If I had two PSUs - rectifier bridge, cap, regulator, wired to a single, non-center tapped output of a transformer - what would be the cons of having two of those, joining the GND of the first one with the plus of the second, compared to having the proper, inverted layout, with a negative regulator on the second PSU?

I've seen the join-two-positive idea on Tangent's site. Like so - http://tangentsoft.net/elec/tread/pguide.html#dual . It doesn't give me any alarm bells based on my knowledge of electronic components, but I'm sure there's got to be a reason there are negative voltage regulators and designs that use them.

Where is the catch, if any? And consider I've got a box full of positive regulators and no negative ones.

I've always been curious about that, but only recently started a design that would need such a supply.
 
Ok. this is from memory but I seem to rember a brief comment about this by Walter Jung back about 1979- 1980. The comment was something like... The hi speed transient responce of a stacked pair of positive regulators will not be as good as using
a positive and negative regulator but this effect is way above the
audio band. I am not claming that is an exact quote heck at my
age it's hard to rember to buy the right brand beer (joke).
 
Against:
*not everyone has two isolated windings as opposed to a single center-tapped winding.
*You'll need twice as many diodes to make a full wave rectifier (since you're basically making two independent supplies).
*The voltage drop (read as power wastage) through the diodes will be twice that of a positive/negative reg version.
The counter arguments would be:
*better matching of the positive and negative rails (since you're using the same devices, the transient response should be close to identical.
*The voltage not dropped in the diodes would be dropped in the regulator anyway.
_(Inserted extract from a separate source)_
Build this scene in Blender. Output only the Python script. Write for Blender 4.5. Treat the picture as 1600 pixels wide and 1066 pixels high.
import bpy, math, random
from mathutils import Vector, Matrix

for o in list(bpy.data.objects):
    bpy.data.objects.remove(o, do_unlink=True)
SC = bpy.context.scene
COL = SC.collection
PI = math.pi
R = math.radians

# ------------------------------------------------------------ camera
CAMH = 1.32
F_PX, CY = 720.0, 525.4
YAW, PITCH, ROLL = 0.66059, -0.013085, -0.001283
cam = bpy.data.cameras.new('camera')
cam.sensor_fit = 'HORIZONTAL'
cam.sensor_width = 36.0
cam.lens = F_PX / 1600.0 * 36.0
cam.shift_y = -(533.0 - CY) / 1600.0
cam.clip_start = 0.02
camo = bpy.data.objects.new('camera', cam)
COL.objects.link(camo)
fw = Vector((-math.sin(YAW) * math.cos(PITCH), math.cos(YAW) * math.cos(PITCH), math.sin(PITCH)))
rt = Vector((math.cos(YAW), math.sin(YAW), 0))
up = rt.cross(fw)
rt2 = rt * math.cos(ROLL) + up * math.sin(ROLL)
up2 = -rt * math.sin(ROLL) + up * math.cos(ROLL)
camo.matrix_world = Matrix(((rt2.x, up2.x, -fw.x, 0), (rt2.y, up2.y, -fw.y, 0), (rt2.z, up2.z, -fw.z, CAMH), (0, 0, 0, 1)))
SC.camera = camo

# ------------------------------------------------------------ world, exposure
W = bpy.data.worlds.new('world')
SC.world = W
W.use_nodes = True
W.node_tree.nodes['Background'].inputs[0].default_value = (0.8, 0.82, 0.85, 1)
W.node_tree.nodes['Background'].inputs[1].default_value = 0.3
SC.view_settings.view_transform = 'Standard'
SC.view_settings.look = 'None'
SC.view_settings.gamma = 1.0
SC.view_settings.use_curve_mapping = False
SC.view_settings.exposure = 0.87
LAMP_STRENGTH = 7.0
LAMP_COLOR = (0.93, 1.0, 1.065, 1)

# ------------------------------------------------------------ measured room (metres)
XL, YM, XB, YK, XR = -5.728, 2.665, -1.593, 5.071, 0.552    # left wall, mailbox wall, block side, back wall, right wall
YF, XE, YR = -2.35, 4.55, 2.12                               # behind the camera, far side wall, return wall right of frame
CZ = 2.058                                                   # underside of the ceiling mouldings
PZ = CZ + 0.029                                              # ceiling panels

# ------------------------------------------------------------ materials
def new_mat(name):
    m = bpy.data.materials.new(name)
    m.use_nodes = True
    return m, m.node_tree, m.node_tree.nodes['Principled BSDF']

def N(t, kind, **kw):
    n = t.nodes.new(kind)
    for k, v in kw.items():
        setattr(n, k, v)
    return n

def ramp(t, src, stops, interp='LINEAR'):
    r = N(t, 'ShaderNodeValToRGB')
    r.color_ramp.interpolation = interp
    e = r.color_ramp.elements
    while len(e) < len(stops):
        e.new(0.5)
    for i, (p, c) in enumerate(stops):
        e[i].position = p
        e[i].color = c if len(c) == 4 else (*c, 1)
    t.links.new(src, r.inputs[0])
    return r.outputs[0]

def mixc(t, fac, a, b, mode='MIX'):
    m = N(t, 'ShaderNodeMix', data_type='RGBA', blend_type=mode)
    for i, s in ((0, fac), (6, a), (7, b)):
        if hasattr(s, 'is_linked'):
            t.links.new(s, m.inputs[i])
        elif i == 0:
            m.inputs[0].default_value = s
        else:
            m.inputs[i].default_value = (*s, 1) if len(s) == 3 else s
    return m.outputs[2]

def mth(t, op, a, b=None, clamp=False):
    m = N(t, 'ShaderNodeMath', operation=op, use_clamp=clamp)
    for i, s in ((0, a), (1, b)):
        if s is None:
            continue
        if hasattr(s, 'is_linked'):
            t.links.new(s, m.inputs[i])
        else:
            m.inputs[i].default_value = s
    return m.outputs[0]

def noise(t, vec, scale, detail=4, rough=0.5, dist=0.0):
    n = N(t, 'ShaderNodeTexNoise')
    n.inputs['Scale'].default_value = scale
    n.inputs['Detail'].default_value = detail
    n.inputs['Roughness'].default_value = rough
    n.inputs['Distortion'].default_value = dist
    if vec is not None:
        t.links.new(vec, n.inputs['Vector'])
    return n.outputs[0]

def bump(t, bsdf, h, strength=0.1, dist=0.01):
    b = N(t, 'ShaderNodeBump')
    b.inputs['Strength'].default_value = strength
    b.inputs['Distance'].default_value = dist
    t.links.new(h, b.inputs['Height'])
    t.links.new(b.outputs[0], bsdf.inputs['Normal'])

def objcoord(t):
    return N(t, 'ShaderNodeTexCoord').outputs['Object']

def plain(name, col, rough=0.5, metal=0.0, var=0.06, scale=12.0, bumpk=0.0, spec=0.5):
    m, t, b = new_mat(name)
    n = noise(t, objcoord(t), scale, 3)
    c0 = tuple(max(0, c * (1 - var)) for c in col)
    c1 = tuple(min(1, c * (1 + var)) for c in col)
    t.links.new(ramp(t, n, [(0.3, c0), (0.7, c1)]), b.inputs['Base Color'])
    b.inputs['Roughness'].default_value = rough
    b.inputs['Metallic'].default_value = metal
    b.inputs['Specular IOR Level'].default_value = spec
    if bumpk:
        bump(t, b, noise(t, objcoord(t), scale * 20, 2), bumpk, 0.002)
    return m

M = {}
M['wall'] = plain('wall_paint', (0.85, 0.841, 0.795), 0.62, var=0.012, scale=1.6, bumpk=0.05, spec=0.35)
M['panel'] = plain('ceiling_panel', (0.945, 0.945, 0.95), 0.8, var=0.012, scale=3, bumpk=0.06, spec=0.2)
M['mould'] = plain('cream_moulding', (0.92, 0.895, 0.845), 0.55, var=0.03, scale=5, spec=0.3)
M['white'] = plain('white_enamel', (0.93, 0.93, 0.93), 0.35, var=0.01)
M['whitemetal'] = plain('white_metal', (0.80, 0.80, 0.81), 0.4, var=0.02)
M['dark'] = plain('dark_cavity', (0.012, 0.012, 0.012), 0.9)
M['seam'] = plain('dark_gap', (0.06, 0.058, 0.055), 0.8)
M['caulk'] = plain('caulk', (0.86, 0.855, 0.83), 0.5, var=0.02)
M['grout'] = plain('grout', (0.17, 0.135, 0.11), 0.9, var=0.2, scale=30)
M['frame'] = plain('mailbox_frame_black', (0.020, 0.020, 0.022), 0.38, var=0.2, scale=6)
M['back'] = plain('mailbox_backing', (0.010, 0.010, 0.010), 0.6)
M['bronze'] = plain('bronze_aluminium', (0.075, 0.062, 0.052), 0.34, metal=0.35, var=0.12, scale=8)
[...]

If you've already got the transformer then there's no problem either way from what I can see.

Cheers.
 
woody said:
Ok. this is from memory but I seem to rember a brief comment about this by Walter Jung back about 1979- 1980. The comment was something like... The hi speed transient responce of a stacked pair of positive regulators will not be as good as using
a positive and negative regulator but this effect is way above the
audio band. I am not claming that is an exact quote heck at my
age it's hard to rember to buy the right brand beer (joke).

Somewhere in these old Walt Jung articles:

5/07
Sources 101: Audio Current Regulator Tests for High Performance.
Part 2: Precise High Current/Voltage Operation
http://www.audioxpress.com/magsdirx/ax/addenda/media/jung2779.pdf

4/07
Sources 101: Audio Current Regulator Tests for High Performance.
Part 1: Basics of Operation
http://www.audioxpress.com/magsdirx/ax/addenda/media/jung2778.pdf

I think that he writes:
That 2 positive regulators are better than a positive and a negative regulator.
That he LM317 is better than the LM337 regulator.
 
Hi Atilla,
can you separate the Regulated zero volts line from the unregulated zero volts line?

Try powering up each dual polarity half on it's own.

Try powering up both dual polarity halves simultaneously.
Now connect the two zero volts together. Does the bulb come on?

I have drawn this out and tried to analyse what you have and I cannot see the short circuit route for all those diodes confusing my little brain.

But don't give up yet, there are solutions. I know one, there are probably others.
 
2 Xformers

I am using a power supply exactly as you described in your first post. I needed a center tap, so I wired 2 12V Xformers together.
So I have 12-0-12 power supply. (secondary voltage of course after rectification) However, the Xformers have to be the same type with same voltage output. Before regulation my rails were about 1/2 V different.

Not recommended I guess - but it worked.